The problem was I wasn't exactly sure where I read about it. That's when journaling everything can prove useful, but I don't practice it either. But luckily my memory isn't that bad, and I slowly remembered the details.

This is something I read about in a post by @lukestokes from two days ago.

Here's a relevant fragment about this topic from Luke's post:

I do understand and hear your frustration with Steemit, user retention, and more. When I first got to Lisbon for Steemfest2, I sat across from Sneak and grilled him about similar problems. His answer shocked me, and I didn't like it at all, but the more I thought about it, the more I understood it. He essentially said he doesn't care about the first million or two million users. He cares about the next 100 million users. From his perspective, once the blockchain itself is ready, along with the systems needed for mass adoption (HF20, Hivemind, Appbase, etc), then all those emails and contacts they collected will be contacted again and this time user retention will be the focus because they will be ready for growth.

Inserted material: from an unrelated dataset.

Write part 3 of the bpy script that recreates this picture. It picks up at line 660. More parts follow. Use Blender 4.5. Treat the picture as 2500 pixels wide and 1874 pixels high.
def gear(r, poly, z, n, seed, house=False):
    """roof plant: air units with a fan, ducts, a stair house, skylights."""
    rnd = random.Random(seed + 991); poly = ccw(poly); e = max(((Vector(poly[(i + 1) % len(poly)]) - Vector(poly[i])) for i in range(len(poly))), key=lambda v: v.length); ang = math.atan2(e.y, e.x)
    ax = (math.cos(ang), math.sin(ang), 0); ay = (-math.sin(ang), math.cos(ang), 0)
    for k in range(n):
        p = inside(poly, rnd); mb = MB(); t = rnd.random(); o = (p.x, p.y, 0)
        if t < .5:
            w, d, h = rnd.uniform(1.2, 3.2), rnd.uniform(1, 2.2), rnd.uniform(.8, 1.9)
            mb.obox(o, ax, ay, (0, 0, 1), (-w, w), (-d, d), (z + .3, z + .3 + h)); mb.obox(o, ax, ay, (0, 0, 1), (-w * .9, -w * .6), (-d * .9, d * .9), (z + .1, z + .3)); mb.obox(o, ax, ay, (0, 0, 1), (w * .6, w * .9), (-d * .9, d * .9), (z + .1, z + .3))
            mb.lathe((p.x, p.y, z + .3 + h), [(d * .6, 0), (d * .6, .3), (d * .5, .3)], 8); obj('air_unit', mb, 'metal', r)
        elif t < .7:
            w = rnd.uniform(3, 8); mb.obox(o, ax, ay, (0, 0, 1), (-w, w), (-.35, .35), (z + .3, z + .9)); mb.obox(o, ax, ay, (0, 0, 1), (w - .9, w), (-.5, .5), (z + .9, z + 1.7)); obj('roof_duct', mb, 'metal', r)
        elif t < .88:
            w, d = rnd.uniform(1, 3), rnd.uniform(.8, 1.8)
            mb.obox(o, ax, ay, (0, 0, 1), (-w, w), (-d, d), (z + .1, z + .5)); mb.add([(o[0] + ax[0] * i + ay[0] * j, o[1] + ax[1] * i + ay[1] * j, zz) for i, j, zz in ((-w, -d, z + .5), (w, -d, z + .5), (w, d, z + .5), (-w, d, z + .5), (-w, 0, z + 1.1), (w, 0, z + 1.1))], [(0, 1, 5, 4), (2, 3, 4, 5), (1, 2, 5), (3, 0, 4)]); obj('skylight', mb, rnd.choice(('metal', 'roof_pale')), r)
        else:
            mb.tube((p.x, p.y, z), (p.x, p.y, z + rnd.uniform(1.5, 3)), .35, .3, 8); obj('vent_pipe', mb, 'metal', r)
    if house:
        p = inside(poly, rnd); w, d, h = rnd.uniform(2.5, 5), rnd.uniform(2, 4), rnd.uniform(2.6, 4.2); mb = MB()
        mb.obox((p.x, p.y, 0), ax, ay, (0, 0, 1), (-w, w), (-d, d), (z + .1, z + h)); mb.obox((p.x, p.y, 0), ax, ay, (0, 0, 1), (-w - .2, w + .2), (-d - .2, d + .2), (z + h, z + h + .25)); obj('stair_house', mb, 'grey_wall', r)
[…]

Hmm, "He essentially said he doesn't care about the first million or two million users." doesn't sound very encouraging to early adopters, does it?

Despite his bluntness - although it is my impression it was shared privately, not as a public statement - , Luke Stokes explains very well further in the paragraph what Jeffrey Paul ( @sneak) meant.

Basically there are two ways to deal with growth of user base.

  1. you make all efforts right from the start that every new user feels welcome, the user experience is flawless and all concerns are met when they arise, and all bugs are fixed asap. This means a lot of the energy will be focused on these matters, in the detriment of growth and further development.
  2. you focus most of your energy to scalability and potential growth, even if the user experience of early adopters suffer. This way, after you reach a critical development stage, you make user experience a priority and start marketing intensively.

If we are talking about a mature market, customer retention is paramount even at the beginning of a business, because competition is fierce.

On a revolutionary technology like blockchain, competition on various niches is low or non-existent. This is why I think Steemit strategy to push hard on growth in detriment of user experience is well thought-out, even if, if it's said bluntly, it seems uncaring to the early adopters.

In fact, early adopters should expect a few bumps here and there. It's their trade-off. They trade comfort, certainty, easy-to-use interfaces for the advantages of being first when a movement starts. They also risk more (money, time, trust), in return for potentially higher rewards.

On Steem, many of the original adopters who stuck with the platform and remained active, even without an initial investment are at least dolphins now, if not orca or whales, depending on various factors.

So Steemit doesn't need to care about early adopters to the point they provide a flawless user experience now. All it's needed is a secure, top blockchain and an ecosystem which allows more developments, other than that being an early adopter is rewarding in itself.